A bee colony generally hosts about 30,000 to 50,000 bees at one time, but when it gets warm, the queens produce a lot of new bees. This makes the colony huge, Morris says. When the colony is too large, the queen will take a third of it and fly to find another spot, says Morris. Or, if another queen was born in the beehive, she’ll leave with some followers. A beehive, after all, can have only one queen.

The honeybees grappling on the side of the Vox Media building were just waiting. Search parties — hundreds of scouts — had already been sent out to scour the area for a place to build a new hive. The building wasn’t ideal for that; bees like wood.

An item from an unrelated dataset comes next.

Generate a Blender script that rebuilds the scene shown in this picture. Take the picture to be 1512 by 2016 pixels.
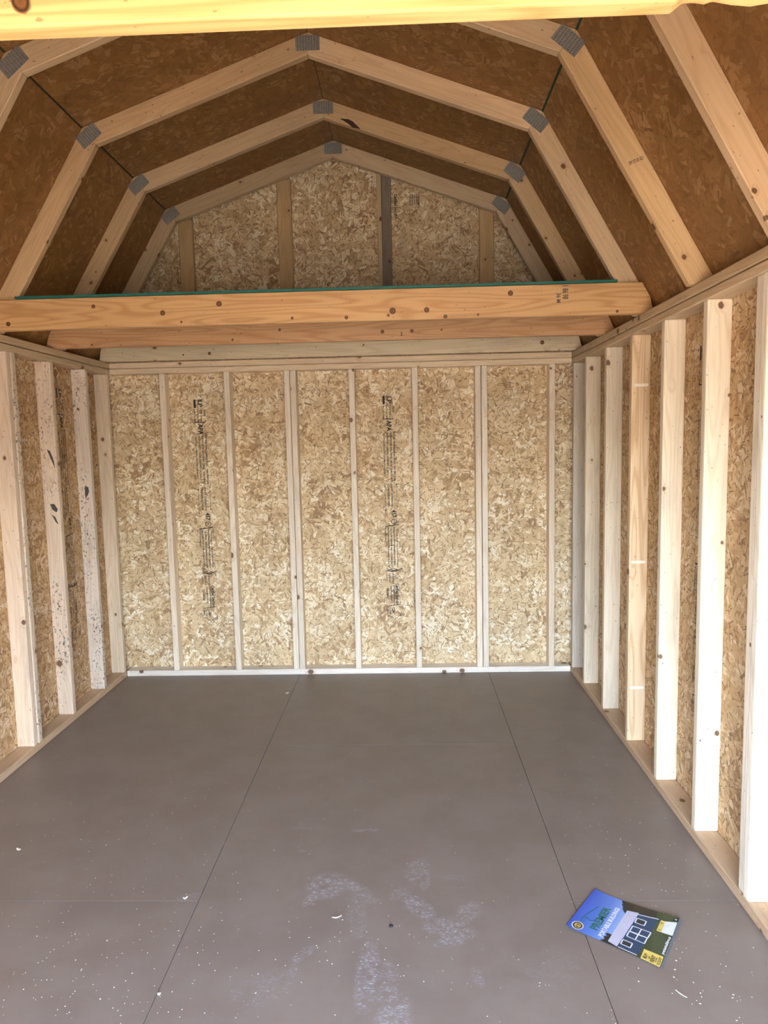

No one is sure where the bees started their commute, though. There are several beehives in Battery Park, at the southern tip of Manhattan, Morris says, as well as on the rooftops of several downtown buildings. (New York City legalized beekeeping in 2010, and bees are used for making honey or pollinating city gardens.) Today’s swarming bees likely came from one of those hives, but it’s impossible to pin down the exact origin.


Passersby taking photos of the swarming bees.

Of course, when it comes to bees, there’s the question of the sting, which can be dangerous to people with allergies. These bees, however, were unlikely to sting — likely only if they were poked or prodded. “They don’t want to leave the queen because they’re the workers,” Morris says. “They’re there to protect her.” Besides, they had no hive to protect, a usual source of human-bee conflict.

A little after noon, Coté arrived in a white pickup truck. “Where is it?” he asked Morris as he stepped beyond the yellow tape. He turned, saw the swarm, and smiled. He was wearing a beige “I [bee] NY” jacket, which included a net to protect his face from stings. Then Coté, Morris, and a few other beekeepers got to work.

The first plan was to vacuum up the bees into a bucket, but the vacuum’s power cord didn’t work. So Coté gathered several cardboard boxes and brushed the bees off the wall using a thin, long brush with yellow bristles. As some of the bees were scooped into the box, hundreds of bees pushed off from the wall, forming a big cloud. Over the city noise, it was possible to hear a light buzzing. After the bees calmed down a bit, they were scooped again from the cardboard box into a larger wooden box filled with beehive frames. The whole thing was then placed inside a larger cardboard box of Bella dinner napkins and taped, so that the bees couldn’t get out.

“That’s not closed! Look at it!” Coté shouted as the other beekeepers used duct tape to close up the box. “It’s not closed!” The duct taping continued.


Beekeepers at work.

Coté says he isn’t sure where the honeybees will be transported. He will likely add them to existing beehives, especially ones that are struggling because they don’t have enough bees. After over an hour, the vacuum was finally put to work, and about a thousand bees were sucked up.

The box was finally loaded onto Coté’s pickup truck. Dozens of bees were still scattered around the street — without the rest of the colony, they will get lost and die, Coté says. But so it goes.

Once the insects were safely removed, the people on the streets swarmed forth again, buzzing in and out of their offices. The cloud of bees was gone, and so was the crowd of humans.